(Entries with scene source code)
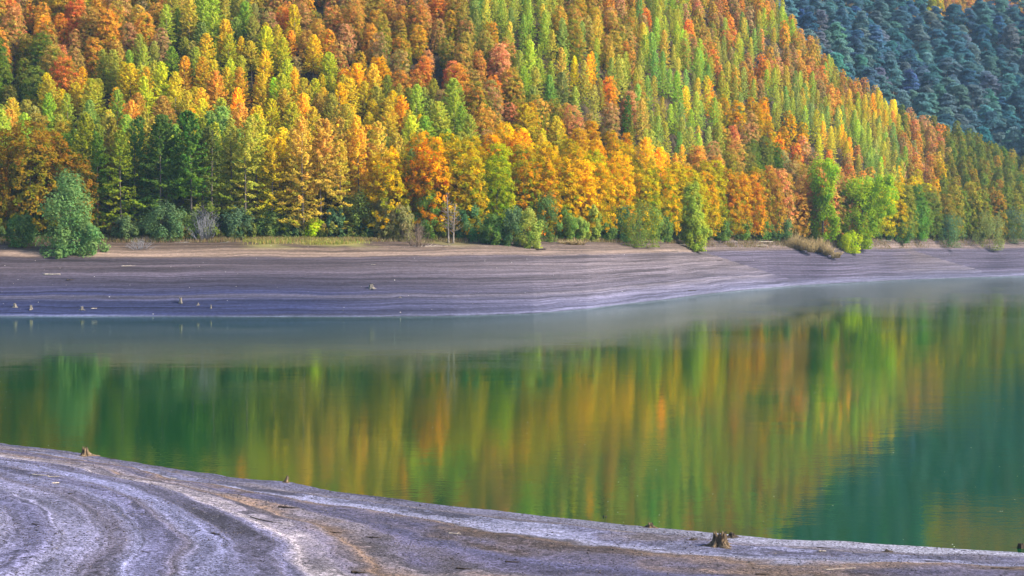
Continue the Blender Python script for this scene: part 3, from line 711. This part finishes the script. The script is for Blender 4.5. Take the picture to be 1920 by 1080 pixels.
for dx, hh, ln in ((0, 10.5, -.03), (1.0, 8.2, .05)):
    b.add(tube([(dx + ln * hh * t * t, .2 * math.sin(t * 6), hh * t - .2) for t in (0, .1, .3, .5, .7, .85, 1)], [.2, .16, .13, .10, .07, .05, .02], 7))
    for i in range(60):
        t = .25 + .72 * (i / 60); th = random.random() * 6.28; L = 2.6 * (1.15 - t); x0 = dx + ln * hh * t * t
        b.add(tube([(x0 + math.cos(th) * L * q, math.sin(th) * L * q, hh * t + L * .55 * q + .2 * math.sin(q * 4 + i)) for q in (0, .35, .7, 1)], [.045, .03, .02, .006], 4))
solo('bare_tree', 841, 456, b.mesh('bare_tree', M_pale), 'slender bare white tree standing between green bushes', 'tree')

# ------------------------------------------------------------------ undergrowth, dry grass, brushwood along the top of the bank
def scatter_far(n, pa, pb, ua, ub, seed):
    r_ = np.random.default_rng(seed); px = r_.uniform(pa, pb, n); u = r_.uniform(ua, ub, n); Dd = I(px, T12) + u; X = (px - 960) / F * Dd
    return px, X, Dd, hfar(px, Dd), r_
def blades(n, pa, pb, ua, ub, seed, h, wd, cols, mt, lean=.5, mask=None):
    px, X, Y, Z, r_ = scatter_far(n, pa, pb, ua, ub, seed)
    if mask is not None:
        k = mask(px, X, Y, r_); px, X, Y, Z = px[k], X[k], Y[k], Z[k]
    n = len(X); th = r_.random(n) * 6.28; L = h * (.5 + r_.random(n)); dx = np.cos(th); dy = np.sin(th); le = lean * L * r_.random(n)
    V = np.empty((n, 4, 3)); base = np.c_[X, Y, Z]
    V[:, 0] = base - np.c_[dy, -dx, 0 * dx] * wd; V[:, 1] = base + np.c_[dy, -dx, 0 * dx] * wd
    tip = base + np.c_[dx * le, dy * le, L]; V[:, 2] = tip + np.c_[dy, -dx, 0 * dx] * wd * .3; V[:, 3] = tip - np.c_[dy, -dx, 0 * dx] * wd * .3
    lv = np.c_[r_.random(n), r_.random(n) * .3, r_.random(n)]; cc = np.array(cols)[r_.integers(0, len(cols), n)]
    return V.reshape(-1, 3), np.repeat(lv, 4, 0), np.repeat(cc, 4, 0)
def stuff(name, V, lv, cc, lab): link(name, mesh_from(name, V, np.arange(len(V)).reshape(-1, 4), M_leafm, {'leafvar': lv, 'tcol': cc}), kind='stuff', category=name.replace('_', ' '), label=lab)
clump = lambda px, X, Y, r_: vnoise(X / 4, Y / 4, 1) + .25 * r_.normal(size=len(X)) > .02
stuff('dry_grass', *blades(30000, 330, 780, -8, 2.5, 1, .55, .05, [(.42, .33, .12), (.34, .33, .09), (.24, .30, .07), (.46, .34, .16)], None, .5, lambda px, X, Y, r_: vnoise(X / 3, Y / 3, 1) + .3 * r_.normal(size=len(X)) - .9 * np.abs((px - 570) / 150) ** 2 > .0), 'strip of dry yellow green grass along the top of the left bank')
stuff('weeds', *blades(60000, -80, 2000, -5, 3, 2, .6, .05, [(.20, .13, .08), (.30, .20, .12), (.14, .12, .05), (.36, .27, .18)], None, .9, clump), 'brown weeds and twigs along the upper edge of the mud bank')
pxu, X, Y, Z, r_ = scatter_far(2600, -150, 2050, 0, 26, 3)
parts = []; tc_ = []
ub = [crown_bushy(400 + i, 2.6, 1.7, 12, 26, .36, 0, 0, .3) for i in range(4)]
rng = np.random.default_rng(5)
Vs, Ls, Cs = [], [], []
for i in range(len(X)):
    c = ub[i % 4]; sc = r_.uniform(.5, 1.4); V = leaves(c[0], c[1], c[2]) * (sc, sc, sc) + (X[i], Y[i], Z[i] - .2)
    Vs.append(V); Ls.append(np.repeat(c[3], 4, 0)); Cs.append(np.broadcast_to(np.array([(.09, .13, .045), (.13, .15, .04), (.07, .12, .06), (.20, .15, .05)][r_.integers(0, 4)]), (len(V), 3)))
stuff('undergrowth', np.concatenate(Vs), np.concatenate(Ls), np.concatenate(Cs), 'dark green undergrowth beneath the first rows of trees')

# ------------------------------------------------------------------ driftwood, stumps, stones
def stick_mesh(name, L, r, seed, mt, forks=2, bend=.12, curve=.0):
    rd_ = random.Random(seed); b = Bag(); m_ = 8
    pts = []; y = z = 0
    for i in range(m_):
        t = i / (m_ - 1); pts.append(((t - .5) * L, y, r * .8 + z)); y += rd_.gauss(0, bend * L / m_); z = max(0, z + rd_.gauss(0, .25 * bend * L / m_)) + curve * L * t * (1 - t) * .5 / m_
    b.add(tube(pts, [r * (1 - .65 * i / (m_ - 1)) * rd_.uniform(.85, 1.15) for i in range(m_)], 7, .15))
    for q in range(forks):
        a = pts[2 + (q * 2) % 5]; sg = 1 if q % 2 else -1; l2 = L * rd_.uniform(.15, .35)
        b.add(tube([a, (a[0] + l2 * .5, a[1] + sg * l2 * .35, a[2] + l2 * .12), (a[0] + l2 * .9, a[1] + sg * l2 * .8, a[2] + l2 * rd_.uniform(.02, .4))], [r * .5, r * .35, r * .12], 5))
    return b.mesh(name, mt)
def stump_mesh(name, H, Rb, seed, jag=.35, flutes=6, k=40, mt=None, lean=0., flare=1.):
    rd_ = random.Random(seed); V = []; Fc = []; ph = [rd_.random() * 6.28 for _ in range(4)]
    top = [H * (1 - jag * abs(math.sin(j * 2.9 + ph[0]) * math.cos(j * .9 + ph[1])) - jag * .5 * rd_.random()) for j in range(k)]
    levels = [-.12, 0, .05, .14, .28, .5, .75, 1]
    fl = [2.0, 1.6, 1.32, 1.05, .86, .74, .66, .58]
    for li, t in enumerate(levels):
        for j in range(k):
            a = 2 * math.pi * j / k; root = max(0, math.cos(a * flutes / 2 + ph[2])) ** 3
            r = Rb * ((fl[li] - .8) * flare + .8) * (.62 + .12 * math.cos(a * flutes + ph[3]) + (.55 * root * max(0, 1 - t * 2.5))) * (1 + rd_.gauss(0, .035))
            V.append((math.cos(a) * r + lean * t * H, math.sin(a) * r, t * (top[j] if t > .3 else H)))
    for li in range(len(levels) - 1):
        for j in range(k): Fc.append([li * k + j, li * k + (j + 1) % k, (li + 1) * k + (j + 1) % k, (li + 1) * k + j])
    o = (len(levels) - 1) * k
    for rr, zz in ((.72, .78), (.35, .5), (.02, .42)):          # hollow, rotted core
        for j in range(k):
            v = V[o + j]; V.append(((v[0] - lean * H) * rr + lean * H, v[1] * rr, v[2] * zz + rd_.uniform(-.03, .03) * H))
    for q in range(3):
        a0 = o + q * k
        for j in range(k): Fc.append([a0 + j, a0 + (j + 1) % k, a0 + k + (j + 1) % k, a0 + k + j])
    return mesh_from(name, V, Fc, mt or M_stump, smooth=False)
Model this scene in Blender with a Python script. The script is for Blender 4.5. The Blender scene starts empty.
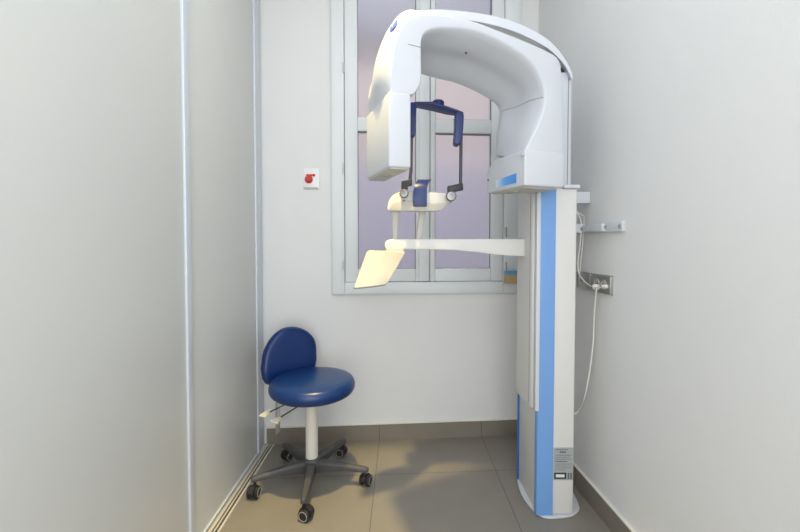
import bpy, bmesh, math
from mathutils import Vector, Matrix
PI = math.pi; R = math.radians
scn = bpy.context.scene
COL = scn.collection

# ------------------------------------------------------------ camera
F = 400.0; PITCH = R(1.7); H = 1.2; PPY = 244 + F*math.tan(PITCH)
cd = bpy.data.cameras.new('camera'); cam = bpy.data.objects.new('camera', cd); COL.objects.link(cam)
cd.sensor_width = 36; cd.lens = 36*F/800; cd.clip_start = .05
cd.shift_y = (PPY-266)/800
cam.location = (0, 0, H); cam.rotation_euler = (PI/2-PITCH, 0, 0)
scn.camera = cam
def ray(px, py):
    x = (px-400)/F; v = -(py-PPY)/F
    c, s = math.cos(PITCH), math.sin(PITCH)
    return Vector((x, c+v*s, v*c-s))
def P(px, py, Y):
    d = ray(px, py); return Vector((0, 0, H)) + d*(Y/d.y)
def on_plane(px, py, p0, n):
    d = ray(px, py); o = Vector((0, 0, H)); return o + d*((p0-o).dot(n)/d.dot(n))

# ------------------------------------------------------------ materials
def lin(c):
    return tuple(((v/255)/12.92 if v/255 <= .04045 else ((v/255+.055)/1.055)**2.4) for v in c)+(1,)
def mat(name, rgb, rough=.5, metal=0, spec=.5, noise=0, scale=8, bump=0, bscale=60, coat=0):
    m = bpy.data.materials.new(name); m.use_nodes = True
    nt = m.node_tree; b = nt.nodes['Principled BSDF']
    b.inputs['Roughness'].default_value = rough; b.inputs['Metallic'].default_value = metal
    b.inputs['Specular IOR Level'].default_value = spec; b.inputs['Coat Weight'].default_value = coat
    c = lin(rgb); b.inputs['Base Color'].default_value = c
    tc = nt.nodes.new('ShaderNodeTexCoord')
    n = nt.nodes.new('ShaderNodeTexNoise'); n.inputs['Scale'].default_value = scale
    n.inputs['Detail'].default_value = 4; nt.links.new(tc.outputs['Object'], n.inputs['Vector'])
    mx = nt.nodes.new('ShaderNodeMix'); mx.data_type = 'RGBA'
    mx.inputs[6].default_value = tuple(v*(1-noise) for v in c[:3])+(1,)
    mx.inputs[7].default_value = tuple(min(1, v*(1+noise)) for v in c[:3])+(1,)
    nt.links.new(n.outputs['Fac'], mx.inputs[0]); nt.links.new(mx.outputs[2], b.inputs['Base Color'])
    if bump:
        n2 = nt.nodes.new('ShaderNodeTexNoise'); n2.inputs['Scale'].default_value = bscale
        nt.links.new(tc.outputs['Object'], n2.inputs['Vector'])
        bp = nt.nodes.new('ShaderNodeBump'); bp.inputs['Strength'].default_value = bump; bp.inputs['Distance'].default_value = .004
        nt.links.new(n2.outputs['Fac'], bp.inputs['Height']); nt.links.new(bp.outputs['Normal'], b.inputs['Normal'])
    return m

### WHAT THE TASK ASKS
Without the pictures, write out exactly the lines from the one that has "Model this scene" down to the one that has "d = ray(px, py); o", both included.

### SOLUTION FOR THIS TASK
Model this scene in Blender with a Python script. The script is for Blender 4.5. The Blender scene starts empty.
import bpy, bmesh, math
from mathutils import Vector, Matrix
PI = math.pi; R = math.radians
scn = bpy.context.scene
COL = scn.collection

# ------------------------------------------------------------ camera
F = 400.0; PITCH = R(1.7); H = 1.2; PPY = 244 + F*math.tan(PITCH)
cd = bpy.data.cameras.new('camera'); cam = bpy.data.objects.new('camera', cd); COL.objects.link(cam)
cd.sensor_width = 36; cd.lens = 36*F/800; cd.clip_start = .05
cd.shift_y = (PPY-266)/800
cam.location = (0, 0, H); cam.rotation_euler = (PI/2-PITCH, 0, 0)
scn.camera = cam
def ray(px, py):
    x = (px-400)/F; v = -(py-PPY)/F
    c, s = math.cos(PITCH), math.sin(PITCH)
    return Vector((x, c+v*s, v*c-s))
def P(px, py, Y):
    d = ray(px, py); return Vector((0, 0, H)) + d*(Y/d.y)
def on_plane(px, py, p0, n):
    d = ray(px, py); o = Vector((0, 0, H)); return o + d*((p0-o).dot(n)/d.dot(n))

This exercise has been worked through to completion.